→ PROBLEM DESCRIPTION: Please give back word for word the lines below, from the first one through the one with "SC.cycles.max_bounces = 6;".

>>>

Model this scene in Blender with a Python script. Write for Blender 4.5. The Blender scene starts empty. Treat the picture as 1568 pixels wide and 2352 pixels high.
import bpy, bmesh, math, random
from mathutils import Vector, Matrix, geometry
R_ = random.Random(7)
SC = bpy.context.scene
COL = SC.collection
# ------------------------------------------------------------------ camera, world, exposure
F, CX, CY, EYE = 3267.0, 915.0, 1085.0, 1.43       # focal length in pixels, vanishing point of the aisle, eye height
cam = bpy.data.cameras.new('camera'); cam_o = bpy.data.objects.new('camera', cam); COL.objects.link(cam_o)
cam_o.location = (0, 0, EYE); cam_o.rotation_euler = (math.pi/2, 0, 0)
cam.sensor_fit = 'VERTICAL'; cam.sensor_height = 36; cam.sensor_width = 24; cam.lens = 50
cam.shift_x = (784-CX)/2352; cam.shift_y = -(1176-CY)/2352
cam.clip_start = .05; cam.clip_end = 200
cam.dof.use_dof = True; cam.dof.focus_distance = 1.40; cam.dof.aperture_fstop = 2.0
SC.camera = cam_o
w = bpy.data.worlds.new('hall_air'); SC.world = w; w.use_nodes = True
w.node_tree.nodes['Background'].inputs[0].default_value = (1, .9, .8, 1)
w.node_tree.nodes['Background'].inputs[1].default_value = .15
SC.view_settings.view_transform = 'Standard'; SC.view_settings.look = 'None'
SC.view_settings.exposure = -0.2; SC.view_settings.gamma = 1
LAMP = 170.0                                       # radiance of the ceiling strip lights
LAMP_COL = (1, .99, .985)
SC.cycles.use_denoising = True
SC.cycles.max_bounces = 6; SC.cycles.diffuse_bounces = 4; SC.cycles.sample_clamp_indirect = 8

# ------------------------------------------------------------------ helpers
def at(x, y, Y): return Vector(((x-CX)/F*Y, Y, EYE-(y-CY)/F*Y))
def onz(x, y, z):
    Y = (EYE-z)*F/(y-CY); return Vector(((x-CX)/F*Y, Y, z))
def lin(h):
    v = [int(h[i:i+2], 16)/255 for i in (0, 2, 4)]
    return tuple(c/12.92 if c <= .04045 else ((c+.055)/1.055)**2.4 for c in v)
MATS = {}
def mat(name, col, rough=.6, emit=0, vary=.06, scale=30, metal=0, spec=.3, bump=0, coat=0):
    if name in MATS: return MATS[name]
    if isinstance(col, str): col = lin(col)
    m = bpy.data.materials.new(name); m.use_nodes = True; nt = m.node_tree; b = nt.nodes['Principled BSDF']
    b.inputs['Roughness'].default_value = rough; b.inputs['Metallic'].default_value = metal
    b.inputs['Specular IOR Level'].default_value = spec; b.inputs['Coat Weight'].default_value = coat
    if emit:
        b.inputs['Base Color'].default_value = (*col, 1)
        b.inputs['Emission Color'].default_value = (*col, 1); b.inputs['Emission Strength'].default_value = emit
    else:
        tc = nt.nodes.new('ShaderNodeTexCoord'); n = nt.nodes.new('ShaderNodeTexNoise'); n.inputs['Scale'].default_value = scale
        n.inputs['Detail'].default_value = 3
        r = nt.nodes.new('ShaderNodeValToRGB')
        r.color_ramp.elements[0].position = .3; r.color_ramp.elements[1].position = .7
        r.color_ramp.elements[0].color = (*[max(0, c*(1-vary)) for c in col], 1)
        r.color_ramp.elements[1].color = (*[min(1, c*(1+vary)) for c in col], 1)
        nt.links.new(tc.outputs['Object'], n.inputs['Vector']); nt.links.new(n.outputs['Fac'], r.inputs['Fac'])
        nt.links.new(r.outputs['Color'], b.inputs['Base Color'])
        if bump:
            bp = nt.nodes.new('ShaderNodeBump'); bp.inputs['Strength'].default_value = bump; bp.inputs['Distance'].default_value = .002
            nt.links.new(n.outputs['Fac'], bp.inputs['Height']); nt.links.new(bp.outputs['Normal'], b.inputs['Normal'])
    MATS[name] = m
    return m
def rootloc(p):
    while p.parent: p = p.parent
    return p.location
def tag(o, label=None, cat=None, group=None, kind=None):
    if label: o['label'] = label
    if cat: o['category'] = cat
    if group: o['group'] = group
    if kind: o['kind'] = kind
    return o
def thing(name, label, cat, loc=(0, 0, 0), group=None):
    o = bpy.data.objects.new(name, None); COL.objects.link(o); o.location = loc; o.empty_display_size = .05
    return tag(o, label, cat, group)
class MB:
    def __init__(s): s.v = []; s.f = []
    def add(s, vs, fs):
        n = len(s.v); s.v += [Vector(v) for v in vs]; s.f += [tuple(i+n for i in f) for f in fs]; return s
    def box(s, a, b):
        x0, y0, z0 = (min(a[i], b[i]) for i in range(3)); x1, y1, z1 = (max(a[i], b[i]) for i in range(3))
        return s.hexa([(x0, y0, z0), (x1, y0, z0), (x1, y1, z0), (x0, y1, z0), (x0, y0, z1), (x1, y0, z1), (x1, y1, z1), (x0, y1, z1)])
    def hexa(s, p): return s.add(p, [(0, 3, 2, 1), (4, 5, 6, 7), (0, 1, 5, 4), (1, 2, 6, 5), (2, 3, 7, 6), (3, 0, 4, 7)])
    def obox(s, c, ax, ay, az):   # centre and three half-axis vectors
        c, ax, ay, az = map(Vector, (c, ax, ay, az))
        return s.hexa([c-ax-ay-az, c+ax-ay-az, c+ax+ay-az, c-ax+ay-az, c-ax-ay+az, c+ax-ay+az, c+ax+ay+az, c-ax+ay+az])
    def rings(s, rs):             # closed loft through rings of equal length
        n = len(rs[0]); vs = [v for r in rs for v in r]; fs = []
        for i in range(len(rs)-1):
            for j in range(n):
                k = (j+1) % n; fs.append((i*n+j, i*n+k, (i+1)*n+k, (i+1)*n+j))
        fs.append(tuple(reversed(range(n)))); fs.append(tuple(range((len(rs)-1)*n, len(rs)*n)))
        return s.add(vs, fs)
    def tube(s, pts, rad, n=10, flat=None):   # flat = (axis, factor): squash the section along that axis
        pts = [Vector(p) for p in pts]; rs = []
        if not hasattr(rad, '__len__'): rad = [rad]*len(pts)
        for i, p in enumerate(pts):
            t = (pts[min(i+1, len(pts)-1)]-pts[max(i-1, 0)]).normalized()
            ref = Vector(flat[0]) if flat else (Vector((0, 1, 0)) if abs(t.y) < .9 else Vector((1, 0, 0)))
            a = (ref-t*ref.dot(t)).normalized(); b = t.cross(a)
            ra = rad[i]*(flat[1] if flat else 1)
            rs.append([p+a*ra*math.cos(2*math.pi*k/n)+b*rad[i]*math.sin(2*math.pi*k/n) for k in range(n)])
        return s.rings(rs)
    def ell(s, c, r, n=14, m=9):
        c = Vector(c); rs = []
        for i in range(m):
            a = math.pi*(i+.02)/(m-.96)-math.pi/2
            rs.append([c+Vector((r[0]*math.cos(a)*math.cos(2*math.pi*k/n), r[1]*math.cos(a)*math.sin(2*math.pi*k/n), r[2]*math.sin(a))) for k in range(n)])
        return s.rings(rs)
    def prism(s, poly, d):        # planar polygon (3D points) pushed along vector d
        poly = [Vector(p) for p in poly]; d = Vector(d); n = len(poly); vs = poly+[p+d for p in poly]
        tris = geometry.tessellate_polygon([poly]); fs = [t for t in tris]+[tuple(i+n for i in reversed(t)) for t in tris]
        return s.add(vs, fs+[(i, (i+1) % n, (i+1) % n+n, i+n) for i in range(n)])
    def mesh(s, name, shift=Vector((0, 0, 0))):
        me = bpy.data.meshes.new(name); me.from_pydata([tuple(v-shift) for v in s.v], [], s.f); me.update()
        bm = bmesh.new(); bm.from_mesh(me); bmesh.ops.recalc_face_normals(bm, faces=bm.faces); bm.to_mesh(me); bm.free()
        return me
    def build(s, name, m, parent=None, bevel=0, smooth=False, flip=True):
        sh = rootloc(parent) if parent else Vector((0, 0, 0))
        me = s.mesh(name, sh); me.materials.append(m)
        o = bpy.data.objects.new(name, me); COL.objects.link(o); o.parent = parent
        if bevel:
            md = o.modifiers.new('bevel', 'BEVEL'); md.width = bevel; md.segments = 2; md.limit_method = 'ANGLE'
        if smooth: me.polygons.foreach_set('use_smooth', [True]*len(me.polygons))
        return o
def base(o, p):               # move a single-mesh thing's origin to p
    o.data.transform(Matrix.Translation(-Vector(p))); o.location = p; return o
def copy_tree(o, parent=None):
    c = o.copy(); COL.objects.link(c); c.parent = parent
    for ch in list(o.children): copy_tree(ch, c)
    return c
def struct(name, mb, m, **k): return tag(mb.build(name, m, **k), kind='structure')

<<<

→ ANSWER TO THE PROBLEM:
Model this scene in Blender with a Python script. Write for Blender 4.5. The Blender scene starts empty. Treat the picture as 1568 pixels wide and 2352 pixels high.
import bpy, bmesh, math, random
from mathutils import Vector, Matrix, geometry
R_ = random.Random(7)
SC = bpy.context.scene
COL = SC.collection
# ------------------------------------------------------------------ camera, world, exposure
F, CX, CY, EYE = 3267.0, 915.0, 1085.0, 1.43       # focal length in pixels, vanishing point of the aisle, eye height
cam = bpy.data.cameras.new('camera'); cam_o = bpy.data.objects.new('camera', cam); COL.objects.link(cam_o)
cam_o.location = (0, 0, EYE); cam_o.rotation_euler = (math.pi/2, 0, 0)
cam.sensor_fit = 'VERTICAL'; cam.sensor_height = 36; cam.sensor_width = 24; cam.lens = 50
cam.shift_x = (784-CX)/2352; cam.shift_y = -(1176-CY)/2352
cam.clip_start = .05; cam.clip_end = 200
cam.dof.use_dof = True; cam.dof.focus_distance = 1.40; cam.dof.aperture_fstop = 2.0
SC.camera = cam_o
w = bpy.data.worlds.new('hall_air'); SC.world = w; w.use_nodes = True
w.node_tree.nodes['Background'].inputs[0].default_value = (1, .9, .8, 1)
w.node_tree.nodes['Background'].inputs[1].default_value = .15
SC.view_settings.view_transform = 'Standard'; SC.view_settings.look = 'None'
SC.view_settings.exposure = -0.2; SC.view_settings.gamma = 1
LAMP = 170.0                                       # radiance of the ceiling strip lights
LAMP_COL = (1, .99, .985)
SC.cycles.use_denoising = True
SC.cycles.max_bounces = 6; SC.cycles.diffuse_bounces = 4; SC.cycles.sample_clamp_indirect = 8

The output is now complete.